3 years ago

Jets and large-scale vortices in rotating Rayleigh-B\'enard convection.

Céline Guervilly, David W. Hughes

One of the most prominent dynamical features of turbulent, rapidly-rotating convection is the formation of large-scale coherent structures, driven by Reynolds stresses resulting from the small-scale convective flows. In spherical geometry, such structures consist of intense zonal flows that are invariant along the rotation axis. In planar geometry, long-lived, depth-invariant structures also form at large scales, but, in the absence of horizontal anisotropy, they consist of vortices that grow to the domain size. In this work, through the introduction of horizontal anisotropy into a numerical model of planar rotating convection by the adoption of unequal horizontal box sizes (i.e. $L_x \le L_y$, where the $xy$-plane is horizontal), we investigate whether unidirectional flows and large-scale vortices can coexist. We find that only a small degree of anisotropy is required to bring about a transition from dynamics dominated by persistent large-scale vortices to dynamics dominated by persistent unidirectional flows parallel to the shortest horizontal direction.
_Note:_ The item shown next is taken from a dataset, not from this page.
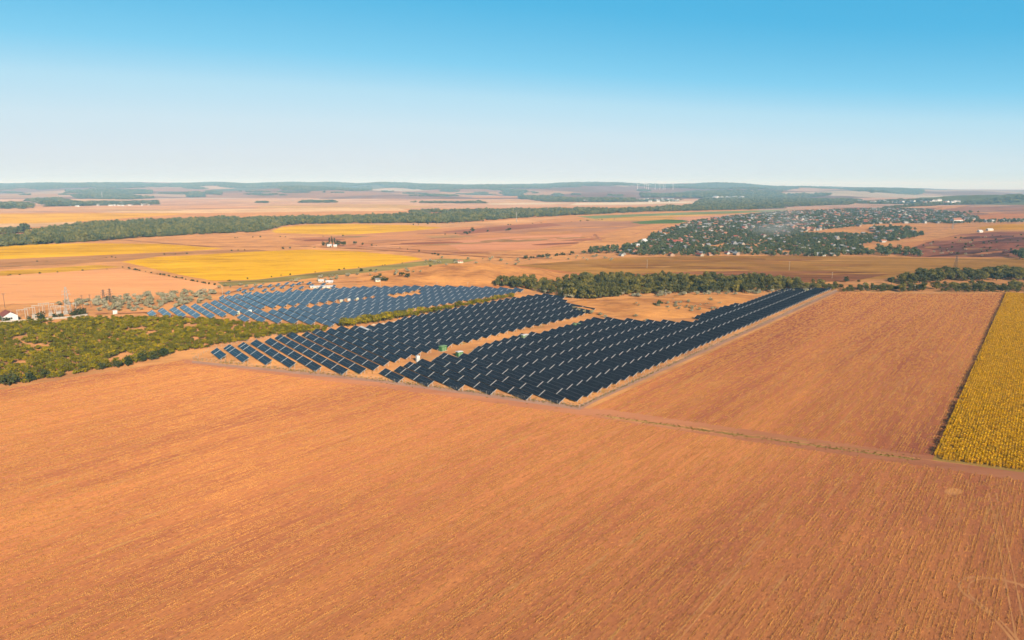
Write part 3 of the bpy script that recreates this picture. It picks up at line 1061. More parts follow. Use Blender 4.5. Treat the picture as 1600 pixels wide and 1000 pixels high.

When the anisotropy is sufficiently large, the unidirectional flow consists of multiple jets, generated on a timescale smaller than a global viscous timescale, thus signifying that the upscale energy transfer does not spontaneously feed the largest available mode in the system. That said, the multiple jets merge on much longer timescales. Large-scale vortices of size comparable with $L_x$ systematically form in the flanks of the jets and can be persistent or intermittent. This indicates that large-scale vortices, either coexisting with jets or not, are a robust dynamical feature of planar rotating convection.